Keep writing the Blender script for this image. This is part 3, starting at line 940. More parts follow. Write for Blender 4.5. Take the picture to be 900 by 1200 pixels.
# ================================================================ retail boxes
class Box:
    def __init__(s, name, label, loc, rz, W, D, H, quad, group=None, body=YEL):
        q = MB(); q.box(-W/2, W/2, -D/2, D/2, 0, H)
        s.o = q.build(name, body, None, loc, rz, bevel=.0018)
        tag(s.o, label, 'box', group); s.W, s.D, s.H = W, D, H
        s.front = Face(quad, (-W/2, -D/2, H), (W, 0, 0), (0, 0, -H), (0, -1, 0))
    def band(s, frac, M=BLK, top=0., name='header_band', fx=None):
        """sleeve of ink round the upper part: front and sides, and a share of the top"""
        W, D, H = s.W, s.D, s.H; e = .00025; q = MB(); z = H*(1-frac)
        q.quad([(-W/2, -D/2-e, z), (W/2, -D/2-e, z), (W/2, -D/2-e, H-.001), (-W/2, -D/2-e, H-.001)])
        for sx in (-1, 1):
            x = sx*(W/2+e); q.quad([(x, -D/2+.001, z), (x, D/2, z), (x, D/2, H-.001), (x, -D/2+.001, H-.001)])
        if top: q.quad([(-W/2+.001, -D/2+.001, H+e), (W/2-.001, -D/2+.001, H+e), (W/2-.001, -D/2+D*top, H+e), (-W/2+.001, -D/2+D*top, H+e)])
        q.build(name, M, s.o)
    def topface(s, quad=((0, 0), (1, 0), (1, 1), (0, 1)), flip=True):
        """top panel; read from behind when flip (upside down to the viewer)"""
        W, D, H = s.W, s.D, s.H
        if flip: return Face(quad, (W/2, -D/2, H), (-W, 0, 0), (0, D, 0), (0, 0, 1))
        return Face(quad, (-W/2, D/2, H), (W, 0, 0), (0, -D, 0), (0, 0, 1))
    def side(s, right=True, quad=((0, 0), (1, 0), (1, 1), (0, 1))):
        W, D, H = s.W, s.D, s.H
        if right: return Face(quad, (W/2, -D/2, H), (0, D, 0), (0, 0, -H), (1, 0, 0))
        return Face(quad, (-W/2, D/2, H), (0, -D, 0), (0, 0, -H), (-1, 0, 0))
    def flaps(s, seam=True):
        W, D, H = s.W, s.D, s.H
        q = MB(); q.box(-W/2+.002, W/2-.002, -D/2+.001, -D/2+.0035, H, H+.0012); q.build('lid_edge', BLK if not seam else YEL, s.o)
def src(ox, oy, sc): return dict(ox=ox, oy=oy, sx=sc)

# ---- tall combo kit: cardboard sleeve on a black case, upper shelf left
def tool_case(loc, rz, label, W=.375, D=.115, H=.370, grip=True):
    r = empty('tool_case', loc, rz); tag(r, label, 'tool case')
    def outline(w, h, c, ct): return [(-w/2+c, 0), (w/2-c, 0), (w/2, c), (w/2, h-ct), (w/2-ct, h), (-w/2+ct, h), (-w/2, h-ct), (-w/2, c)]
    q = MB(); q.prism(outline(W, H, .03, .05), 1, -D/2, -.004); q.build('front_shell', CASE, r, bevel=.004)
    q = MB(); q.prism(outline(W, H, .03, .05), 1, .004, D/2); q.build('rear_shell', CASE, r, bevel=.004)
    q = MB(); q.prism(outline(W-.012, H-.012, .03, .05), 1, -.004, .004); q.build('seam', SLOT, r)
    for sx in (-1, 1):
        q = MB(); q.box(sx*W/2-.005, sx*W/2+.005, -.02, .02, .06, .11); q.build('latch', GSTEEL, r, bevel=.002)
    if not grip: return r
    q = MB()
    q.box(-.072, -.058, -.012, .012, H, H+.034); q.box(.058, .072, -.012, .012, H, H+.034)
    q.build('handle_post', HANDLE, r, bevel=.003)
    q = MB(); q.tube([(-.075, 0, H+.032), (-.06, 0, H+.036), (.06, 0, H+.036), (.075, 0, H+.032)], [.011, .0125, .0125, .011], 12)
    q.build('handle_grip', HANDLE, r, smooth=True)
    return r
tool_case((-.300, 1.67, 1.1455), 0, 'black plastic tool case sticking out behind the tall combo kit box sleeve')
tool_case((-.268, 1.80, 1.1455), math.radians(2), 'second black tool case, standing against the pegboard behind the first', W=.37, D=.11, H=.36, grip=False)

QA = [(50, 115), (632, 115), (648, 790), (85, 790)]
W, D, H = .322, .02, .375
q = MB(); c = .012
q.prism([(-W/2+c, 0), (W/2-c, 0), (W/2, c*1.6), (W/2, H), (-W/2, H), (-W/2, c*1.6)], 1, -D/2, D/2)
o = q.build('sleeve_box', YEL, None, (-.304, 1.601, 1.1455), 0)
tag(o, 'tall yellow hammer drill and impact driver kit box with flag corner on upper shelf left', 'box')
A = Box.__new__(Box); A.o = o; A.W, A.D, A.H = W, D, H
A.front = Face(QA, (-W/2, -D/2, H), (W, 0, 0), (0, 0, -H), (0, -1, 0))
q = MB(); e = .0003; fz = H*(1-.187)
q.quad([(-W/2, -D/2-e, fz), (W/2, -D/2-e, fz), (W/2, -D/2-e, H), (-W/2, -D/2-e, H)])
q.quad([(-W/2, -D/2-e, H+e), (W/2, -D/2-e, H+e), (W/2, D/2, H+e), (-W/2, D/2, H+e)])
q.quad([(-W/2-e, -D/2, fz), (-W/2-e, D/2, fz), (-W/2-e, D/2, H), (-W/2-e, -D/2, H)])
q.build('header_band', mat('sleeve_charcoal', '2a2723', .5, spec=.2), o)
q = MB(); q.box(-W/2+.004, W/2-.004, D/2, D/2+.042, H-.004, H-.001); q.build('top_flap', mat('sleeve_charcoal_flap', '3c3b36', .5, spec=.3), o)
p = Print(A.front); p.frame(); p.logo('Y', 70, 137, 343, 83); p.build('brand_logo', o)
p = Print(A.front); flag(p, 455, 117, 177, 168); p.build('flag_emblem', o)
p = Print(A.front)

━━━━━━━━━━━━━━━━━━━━

■ Task description ■
Everything from the first line above up to and including the line that contains "def src(ox, oy, sc): return" should be printed exactly; please print only that.

■ Response below ■
Keep writing the Blender script for this image. This is part 3, starting at line 940. More parts follow. Write for Blender 4.5. Take the picture to be 900 by 1200 pixels.
# ================================================================ retail boxes
class Box:
    def __init__(s, name, label, loc, rz, W, D, H, quad, group=None, body=YEL):
        q = MB(); q.box(-W/2, W/2, -D/2, D/2, 0, H)
        s.o = q.build(name, body, None, loc, rz, bevel=.0018)
        tag(s.o, label, 'box', group); s.W, s.D, s.H = W, D, H
        s.front = Face(quad, (-W/2, -D/2, H), (W, 0, 0), (0, 0, -H), (0, -1, 0))
    def band(s, frac, M=BLK, top=0., name='header_band', fx=None):
        """sleeve of ink round the upper part: front and sides, and a share of the top"""
        W, D, H = s.W, s.D, s.H; e = .00025; q = MB(); z = H*(1-frac)
        q.quad([(-W/2, -D/2-e, z), (W/2, -D/2-e, z), (W/2, -D/2-e, H-.001), (-W/2, -D/2-e, H-.001)])
        for sx in (-1, 1):
            x = sx*(W/2+e); q.quad([(x, -D/2+.001, z), (x, D/2, z), (x, D/2, H-.001), (x, -D/2+.001, H-.001)])
        if top: q.quad([(-W/2+.001, -D/2+.001, H+e), (W/2-.001, -D/2+.001, H+e), (W/2-.001, -D/2+D*top, H+e), (-W/2+.001, -D/2+D*top, H+e)])
        q.build(name, M, s.o)
    def topface(s, quad=((0, 0), (1, 0), (1, 1), (0, 1)), flip=True):
        """top panel; read from behind when flip (upside down to the viewer)"""
        W, D, H = s.W, s.D, s.H
        if flip: return Face(quad, (W/2, -D/2, H), (-W, 0, 0), (0, D, 0), (0, 0, 1))
        return Face(quad, (-W/2, D/2, H), (W, 0, 0), (0, -D, 0), (0, 0, 1))
    def side(s, right=True, quad=((0, 0), (1, 0), (1, 1), (0, 1))):
        W, D, H = s.W, s.D, s.H
        if right: return Face(quad, (W/2, -D/2, H), (0, D, 0), (0, 0, -H), (1, 0, 0))
        return Face(quad, (-W/2, D/2, H), (0, -D, 0), (0, 0, -H), (-1, 0, 0))
    def flaps(s, seam=True):
        W, D, H = s.W, s.D, s.H
        q = MB(); q.box(-W/2+.002, W/2-.002, -D/2+.001, -D/2+.0035, H, H+.0012); q.build('lid_edge', BLK if not seam else YEL, s.o)
def src(ox, oy, sc): return dict(ox=ox, oy=oy, sx=sc)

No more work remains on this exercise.